Listing Atlantic alliance is taking on water
| Brussels
During the next two months, the Atlantic alliance will be submitted to what may be the severest test of solidarity in its more than 30 years of existence. Between now and the May 24 deadline for registration in the Moscow Olympics, Internal strains and outside pressure are foreseen that could usher in another of the occasioanl periods of "agonizing reappraisal" in Atlantic relations that US Secretary of State John Foster Dulles predicted in 1953.
Although there have been a number of serious rifts between the United States and Europe since those early days, National Security Adviser Zbigniew Brzezinski's declaration on European reaction to the Soviet Intervention in Afghanistan was especially sharp.
The White House adviser's irritated call for Europe to respond to the Afghanistan situation "not only rhetorically, but tangibly" is seen in Europe as the signal for a new round of intense diplomatic activity over the divisive issue.
The complaints made by Mr. Brzezinski followed a series of encounters between American and European leaders in the past few weeks and indicated that the two sides of the Atlantic were still sharply at odds about their attitudes toward the Soviet Union, despite summit declarations of agreement and understanding about the remaining nuances in policy.
They make clear that significant differences between the Western allies still exist despite visits by Secretary of State Cyrus Vance to London, Paris, Bonn, and Rome, and a more recent trip to Washington by West German Chancellor Helmut Schmidt.
The rift is bound to be magnified and exploited in the weeks leading up to the decisions required in May concerning national participation in the Moscow Olympics.
This question, as well as other possible European action toward the Soveit Union, was discussed between Chancellor Schmidt and French President Giscard d'Estaing in a Hamburg meeting this weekend. European Common Market foreign ministers in Brussels will tackle the Olympic question next week and at the European Economic Community summit in the same city at the end of March.
Just as importantly, these topics should be at the heart of possible contacts to be made by Mr. Schmidt with his East German counterpart Erich Honecker and perhaps even Soviet leader Leonid Brezhnev before the May 24 limit.
Communist meetings with Chancellor Schmidt and other European leaders in the interim are bound to seek to widen the breach between European and American attitudes toward the Soviet Union and its military action in Afghanistan. Up to now the divergences in the Western camp have developed largely without Soviet interference.
Even after condemning the Soviet assault in Afghanistan in a recent Paris bilateral summit statement, France and West Germany nevertheless avoided siding with the US Olympic, trade, and military reprisals against the Soviet Union.
Chancellor Schmidt did yield to increasing American pressure to increase German defense spending and strongly indicated the situation would prevent Bonn from sending a team to the Moscow Olympics. But before and after his visit to the United States, he and others in Germany have underlined the country's ardent desire to retain relations with East Germany and the Soviet Union.
The Hamburg daily Die Welt observed recently that commerce between West Germany and the Soviet Union was eight times the amount between West Germany and the United States.
French President Giscard d'Estaing and others have also stated that France "is part of the alliance but not aligned." While France and Germany have developed close policy links on a number of issues, the process has not kept France from striking a highly independent diplomatic course, which has proved frustrating at times to European and American allies.

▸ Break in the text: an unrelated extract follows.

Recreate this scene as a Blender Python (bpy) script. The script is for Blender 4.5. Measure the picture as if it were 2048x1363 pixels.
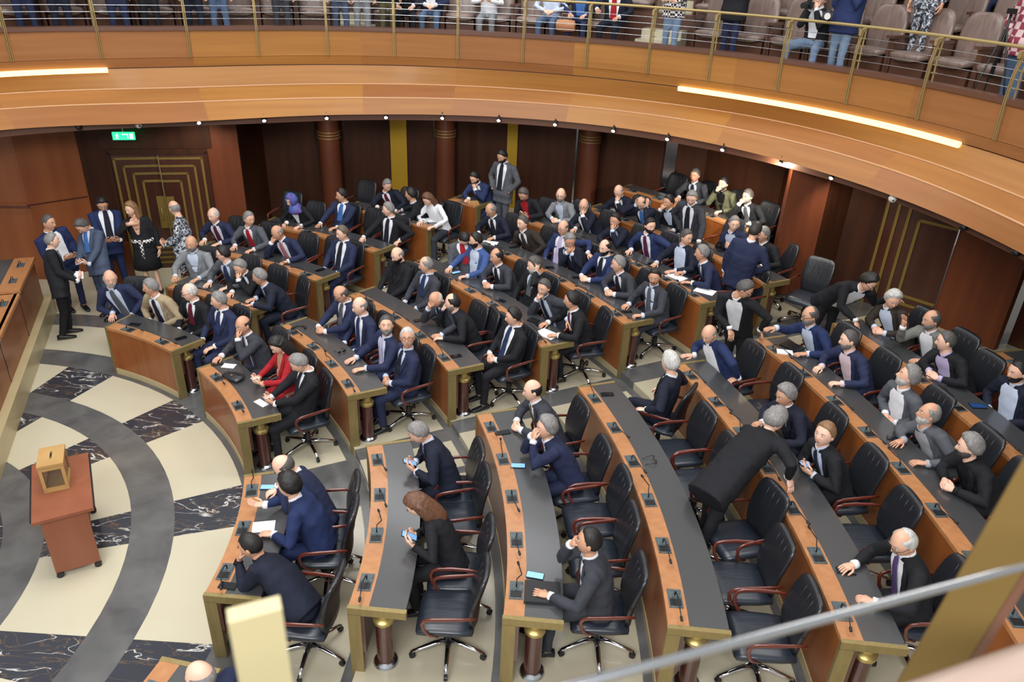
import bpy, bmesh, math, random
import numpy as np
from mathutils import Vector, Matrix, noise
for o in list(bpy.data.objects): bpy.data.objects.remove(o)
SC = bpy.context.scene
COL = SC.collection
random.seed(7)
R = math.radians
# ------------------------------------------------------------------ camera, light, exposure
cam_d = bpy.data.cameras.new('camera'); cam = bpy.data.objects.new('camera', cam_d); COL.objects.link(cam)
CAMP = Vector((7.4238, -4.9629, 5.8031))
def camera_axes(pitch, roll):
    fw = Vector((0, math.cos(pitch), math.sin(pitch))); rt = Vector((1, 0, 0)); up = rt.cross(fw)
    r2 = rt*math.cos(roll)+up*math.sin(roll); u2 = up*math.cos(roll)-rt*math.sin(roll)
    return r2, u2, fw
_r, _u, _f = camera_axes(-0.4804, 0.0427)
cam.matrix_world = Matrix(((_r.x, _u.x, -_f.x, CAMP.x), (_r.y, _u.y, -_f.y, CAMP.y), (_r.z, _u.z, -_f.z, CAMP.z), (0, 0, 0, 1)))
cam_d.sensor_width = 36; cam_d.lens = 1512.785/2048*36; cam_d.clip_start = .05; cam_d.clip_end = 200
cam_d.dof.use_dof = True; cam_d.dof.focus_distance = 11.0; cam_d.dof.aperture_fstop = 4.2
SC.camera = cam
w = bpy.data.worlds.new('hall_air'); SC.world = w; w.use_nodes = True
w.node_tree.nodes['Background'].inputs[0].default_value = (.97, .96, .95, 1)
w.node_tree.nodes['Background'].inputs[1].default_value = .38
def lamp(name, kind, loc, energy, color, size=1, size_y=None, aim=None, **kw):
    l = bpy.data.lights.new(name, kind); l.energy = energy; l.color = color
    if kind == 'AREA':
        l.shape = 'RECTANGLE'; l.size = size; l.size_y = size_y or size
    elif kind == 'SPOT':
        l.spot_size = R(size); l.spot_blend = .8; l.shadow_soft_size = .04
    else: l.shadow_soft_size = size
    o = bpy.data.objects.new(name, l); COL.objects.link(o); o.location = loc
    if aim is not None: o.rotation_euler = (Vector(aim)-Vector(loc)).to_track_quat('-Z', 'Y').to_euler()
    return o
lamp('ceiling_and_fill_light', 'AREA', (4.2, 2.2, 11.0), 560, (1, .98, .95), 5.5, 5.5, (4.4, 3.2, 0))
lamp('ceiling_and_fill_light', 'AREA', (5.5, -8.0, 9.0), 980, (.97, .985, 1), 9, 3, (6.5, 8.0, 1.5))  # added fill light from the camera side, for balcony front and faces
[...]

The US annoyance with this French attitude surfaced last month when the US Ambassador to Paris characterized some French policies as "neutralist nonsense."
Even the "special relationship" between the British governemnt, which has been the most supportive of US policy, and the United States has shown signs of fraying at times. The British, who devised a European proposal for the neutralization of Afghanistan, have shown impatience with the reversed US stance toward this formula.
The comments that emerge most frequently from both European and American officials in public and private about the state of transatlantic relations revolve around belief that there is too much "inconsistency" or "unpredictability" compounded by a "failure to consult." Europeans repeatedly criticize the Carter administration for shifting policy directions and complain they have been caught off guard by such surprises in connection with the Iranian situation and the proposal to boycott the Olympic Games.
One senior European foreign ministry official listed a catalog of Carter foreign policy shifts in recent years. He noted the US vacillation over trade and financial sanctions toward Iran, its inconsistency over humna rights application, the decision on the neutron bomb installation, the Middle East, energy conservation, monetary affairs, and the export of nuclear power plant material.
Although such characterizations of US foreign policy are not entirely negative, European officials also complain that Americans has too frequently consulted allies but rejected their advice that trade and economic sanctions directed at Iran and the Soviet Union and the Olympic boycott would be unworkable and counterproductive.
There is also widespread acknowledgement in Europe that Europeans themselves are erratic in their policymaking as they are tugged in various directions by American and Soviet pressures and their own national interests.
British Foreign Secretary Lord Carrington last month described the current awkward European and American relationship. "The problem is: How do we move from a feeling of mutual interest to a common assessment of a particular problem to agreement on specific policies. . . . The process is not a tidy one."